*Exercise aim:*
Count how many lines hold the string "script", and give only that number.

[Start of Data for processing]

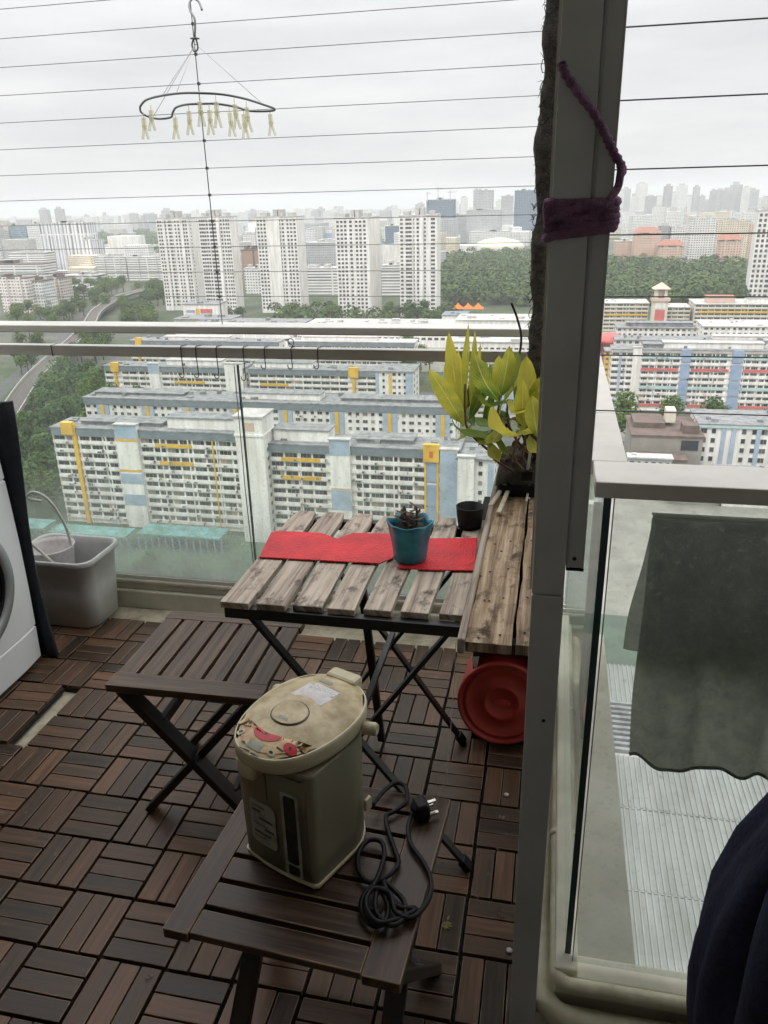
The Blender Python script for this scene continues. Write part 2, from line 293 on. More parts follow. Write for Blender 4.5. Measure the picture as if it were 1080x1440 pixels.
_tr = node(nt, 'ShaderNodeBsdfTransparent'); _tr.inputs['Color'].default_value = (.96, .95, .88, 1); _tl = node(nt, 'ShaderNodeBsdfTranslucent'); _tl.inputs['Color'].default_value = (.92, .90, .78, 1)
_m1 = node(nt, 'ShaderNodeMixShader'); _m1.inputs[0].default_value = .5; nt.links.new(b.outputs[0], _m1.inputs[1]); nt.links.new(_tl.outputs[0], _m1.inputs[2])
_m2 = node(nt, 'ShaderNodeMixShader'); _m2.inputs[0].default_value = .62; nt.links.new(_m1.outputs[0], _m2.inputs[1]); nt.links.new(_tr.outputs[0], _m2.inputs[2])
nt.links.new(_m2.outputs[0], nt.nodes['Material Output'].inputs['Surface']); M['peg'] = _pg
M['leaf_dry'] = leafmat('dry_leaf', (0.34, 0.24, 0.18), (0.08, 0.07, 0.05), 0.2, 20.0)
M['tree_a'] = leafmat('tree_foliage', (0.115, 0.175, 0.030), (0.018, 0.052, 0.012), 0.25, 0.35)
M['tree_b'] = leafmat('dark_tree_foliage', (0.075, 0.130, 0.028), (0.012, 0.040, 0.012), 0.25, 0.35)
M['glass_front'] = glassmat('railing_glass', (0.95, 0.97, 0.955), 0.1, 0.74, dirt=0.95, base=0.03)
M['glass_side'] = glassmat('side_railing_glass', (0.92, 0.94, 0.925), 0.1, 0.6, dirt=0.14, base=0.10)
M['glass_edge'] = pm('green_glass_edge', (0.045, 0.075, 0.08), rough=0.25)

# city
M['hdb_white'] = pm('white_render', (0.86, 0.845, 0.815), rough=0.85, scale=0.45, c2=(0.60, 0.575, 0.53), stretch=(1, 1, 0.12), detail=9)
M['hdb_cream'] = pm('cream_render', (0.70, 0.66, 0.56), rough=0.85, scale=0.1, c2=(0.58, 0.54, 0.46))
M['hdb_pink'] = pm('pink_render', (0.62, 0.46, 0.38), rough=0.85, scale=0.1, c2=(0.52, 0.40, 0.34))
M['roof_grey'] = pm('grey_roof', (0.28, 0.285, 0.285), rough=0.9, scale=0.45, c2=(0.12, 0.125, 0.13), detail=9)
M['roof_pale'] = pm('pale_roof', (0.50, 0.49, 0.47), rough=0.9, scale=0.3, c2=(0.34, 0.33, 0.31))
M['roof_brown'] = pm('brown_roof', (0.16, 0.115, 0.095), rough=0.9, scale=0.4, c2=(0.095, 0.075, 0.065))
M['roof_red'] = pm('red_tile_roof', (0.36, 0.165, 0.12), rough=0.85, scale=0.3)
M['slate'] = pm('slate_blue_fascia', (0.185, 0.22, 0.245), rough=0.85, scale=0.3)
M['yellow'] = pm('yellow_render', (0.68, 0.42, 0.06), rough=0.8, scale=0.3)
M['orange'] = pm('orange_emblem', (0.60, 0.16, 0.02), rough=0.8)
M['blue'] = pm('pale_blue_render', (0.35, 0.43, 0.52), rough=0.85, scale=0.2)
M['blue_deep'] = pm('blue_render', (0.27, 0.36, 0.49), rough=0.85, scale=0.2)
M['red_band'] = pm('red_render', (0.55, 0.14, 0.13), rough=0.85, scale=0.2)
M['aqua'] = pm('aqua_render', (0.42, 0.58, 0.56), rough=0.85, scale=0.2)
M['turq'] = pm('turquoise_canopy', (0.20, 0.42, 0.44), rough=0.6, scale=0.35, c2=(0.10, 0.22, 0.15))
M['mull'] = pm('window_frame_paint', (0.40, 0.40, 0.385), rough=0.7)
M['win'] = winmat('window_glass', [(0.0, (0.015, 0.018, 0.022)), (0.5, (0.045, 0.048, 0.05)), (0.8, (0.10, 0.10, 0.095)), (0.93, (0.22, 0.20, 0.17)), (1.0, (0.40, 0.30, 0.24))])
M['win_dark'] = winmat('dark_window_glass', [(0.0, (0.02, 0.022, 0.03)), (0.8, (0.06, 0.06, 0.075)), (1.0, (0.16, 0.15, 0.15))])
M['asphalt'] = pm('asphalt', (0.085, 0.085, 0.085), rough=0.9, var=0.25, scale=0.3)
M['ballast'] = pm('track_ballast', (0.115, 0.10, 0.09), rough=0.95, var=0.3, scale=0.6)
M['rail_steel'] = pm('rail_steel', (0.10, 0.085, 0.08), rough=0.6)
M['pave'] = pm('pale_concrete', (0.45, 0.44, 0.41), rough=0.9, var=0.2, scale=0.2)
M['car_roof'] = pm('ribbed_sheet_roof', (0.30, 0.31, 0.30), rough=0.7, scale=0.30, c2=(0.20, 0.205, 0.19), stretch=(1, 0.18, 1), detail=9)
M['court'] = pm('green_court', (0.10, 0.13, 0.10), rough=0.9, scale=0.2)
M['path_brown'] = pm('grey_brown_paving', (0.26, 0.25, 0.22), rough=0.9, scale=0.15)

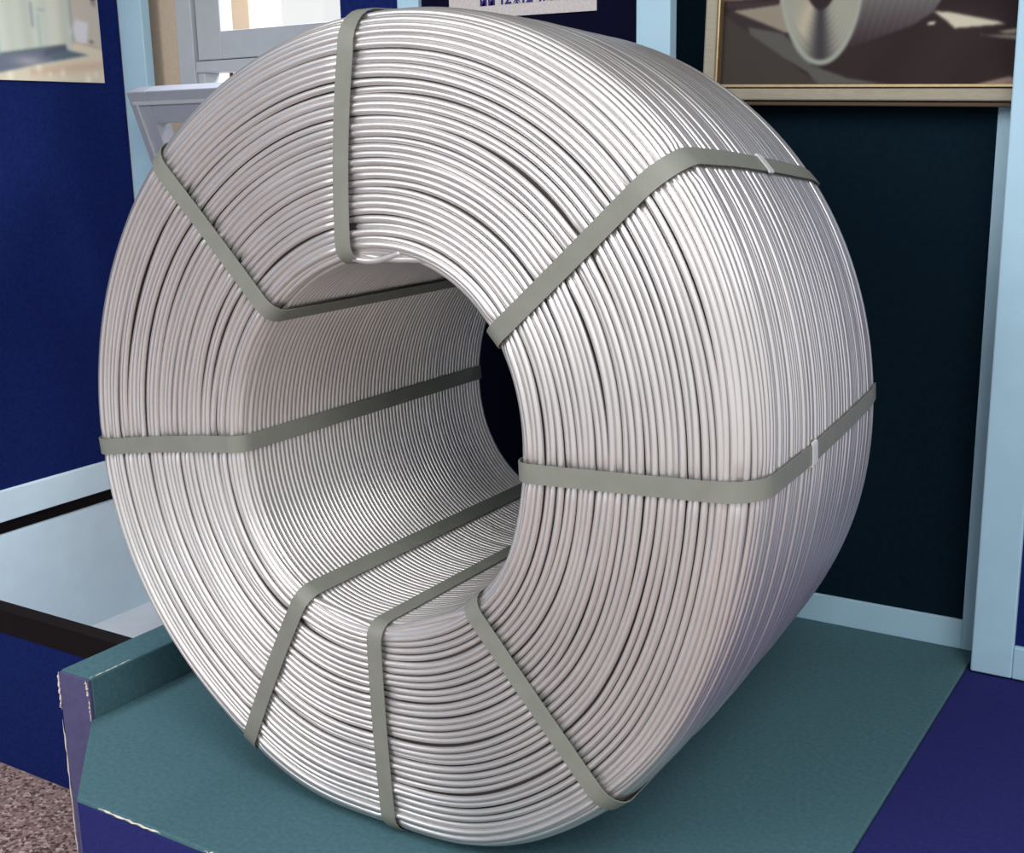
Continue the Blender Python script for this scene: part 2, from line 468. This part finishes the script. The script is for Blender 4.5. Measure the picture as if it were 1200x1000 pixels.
# framed picture, hung a little out of level
fp = empty('framed_picture', (-1.03, 2.430, 1.110), (0, math.radians(2.0), 0))
props(fp, 'framed dark photograph of a metal coil hung on the recessed panel', 'picture')
PW, PH = 0.600, 0.47          # picture opening
def frame_bar(name, x0, x1, z0, z1, y0, y1, mat, bevel=0.003):
    return box(name, x0, x1, y0, y1, z0, z1, mat, fp, bevel)
fw = 0.026
for nm, a in (('frame_side', (-fw, 0, -0.001, PH + fw + 0.03)), ('frame_side', (PW, PW + fw, -0.001, PH + fw + 0.03))):
    frame_bar(nm, a[0], a[1], a[2], a[3], -0.012, 0.03, 'frame_wood', 0.004)
frame_bar('frame_rail', 0, PW, 0.001, 0.024, -0.012, 0.03, 'frame_wood', 0.003)
frame_bar('frame_rail', 0, PW, PH + 0.03, PH + 0.03 + fw, -0.012, 0.03, 'frame_wood', 0.003)
frame_bar('gilt_lip', 0, 0.0045, 0.032, PH + 0.03, -0.007, 0.02, 'gold', 0.001)
frame_bar('gilt_lip', PW - 0.0045, PW, 0.032, PH + 0.03, -0.007, 0.02, 'gold', 0.001)
frame_bar('gilt_lip', 0, PW, 0.026, 0.032, -0.009, 0.02, 'gold', 0.001)
frame_bar('frame_foot', -fw, PW + fw, -0.009, -0.001, -0.006, 0.03, 'frame_brown' if 'frame_brown' in M else 'frame_back', 0.002)
frame_bar('back_board', -0.01, PW + 0.01, 0.0, PH + 0.035, 0.021, 0.028, 'frame_back', 0)
sc_ = PW / 1150.0
print_plane('picture_print', np.arange(45, 1196, 2.5), np.arange(310, -560, -2.5), (-45 * sc_, 0.012, 0.031 + 310 * sc_), (sc_, 0, 0), (0, 0, -sc_), paint_coil, fp)

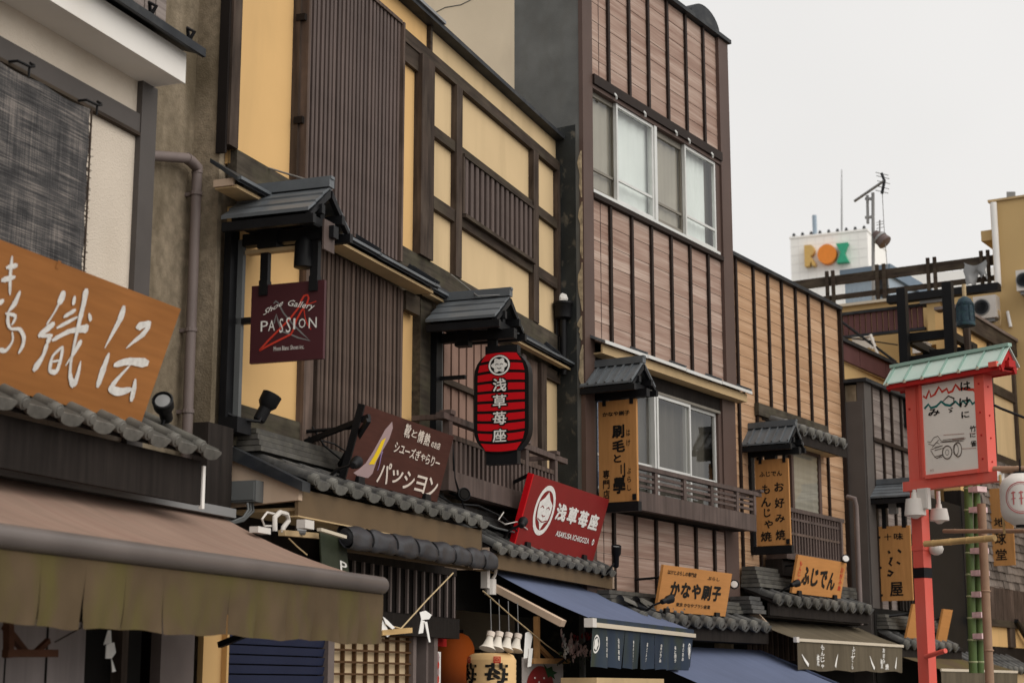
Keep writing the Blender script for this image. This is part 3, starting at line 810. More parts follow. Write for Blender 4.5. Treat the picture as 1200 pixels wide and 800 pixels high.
# posts (front -.065), beams (front -.055)
cp = [(-6.79, -6.675), (-5.85, -5.72), (-3.68, -3.41), (-2.87, -2.735), (-.862, -.712), (-.115, .045)]
for i, (a, b) in enumerate(cp):
    slab("post", a, b, 5.11 if i < 1 else z_base0 + .112, zt - .04 if i in (0, 1) else (zfr0 if i > 2 else zfr0), -.068 if i != 2 else -.085, PF + .02, m_timber)
slab("corner_board", -6.815, -6.791, 5.05, zt - .04, -.05, .02, m_backing)
slab("frieze_beam", -4.15, .045, zfr0, zfr1, -.062, PF + .02, m_timberh)
slab("frieze_mullion", -3.43, -3.385, zfr1, zt - .03, -.05, PF + .02, m_timberh)
# plaster
slab("plaster_panel", -6.674, -5.851, 5.02, zt - .04, PF, .03, m_ochre)
slab("plaster_panel", -5.719, -5.60, 5.02, zt - .04, PF, .03, m_ochre)
slab("plaster_panel", -4.40, -3.431, zfr1 + .001, zt - .03, PF, .03, m_ochre)
slab("plaster_panel", -3.384, .045, zfr1 + .001, zt - .03, PF, .03, m_ochre2)
slab("plaster_panel", -4.16, -3.681, 5.02, 6.86 - .001, PF, .03, m_ochre)
slab("strut_bracket", -4.15, -3.682, zfr0 - .16, zfr0 - .001, -.05, PF - .001, m_timberh)
mid0, mid1 = 6.235, 6.33
low0, low1 = 5.595, 5.705
bays = [(-3.409, -2.871), (-2.734, -.863), (-.711, -.116)]
for j, (a, b) in enumerate(bays):
    for (z0, z1) in ((mid1 + .001, zfr0 - .001), (low1 + .001, mid0 - .001), (z_base1 + .001, low0 - .001)):
        if j == 1 and z0 > 5.6 and z0 < 6.0: continue
        slab("plaster_panel", a, b, z0, z1, PF, .03, m_ochre2)
    slab("beam", a, b, mid0, mid1, -.055, PF + .02, m_timberh)
    slab("beam", a, b, low0, low1, -.055, PF + .02, m_timberh)
slab("base_beam", -6.674, -5.72, z_base0 - .10, z_base1, -.062, PF + .02, m_moss)
slab("base_beam", -5.719, .044, z_base0 - .10, z_base1, -.058, PF + .02, m_moss)
# roof edge
slab("roof_edge", YX0 - .06, YX1 + .06, zt - .028, zt + .012, -.12, .4, m_gutter)
slab("roof_edge_cap", -14.6 + 8, -3.3, zt + .0125, zt + .04, -.14, -.05, m_steel)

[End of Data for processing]

*Task solution:*
3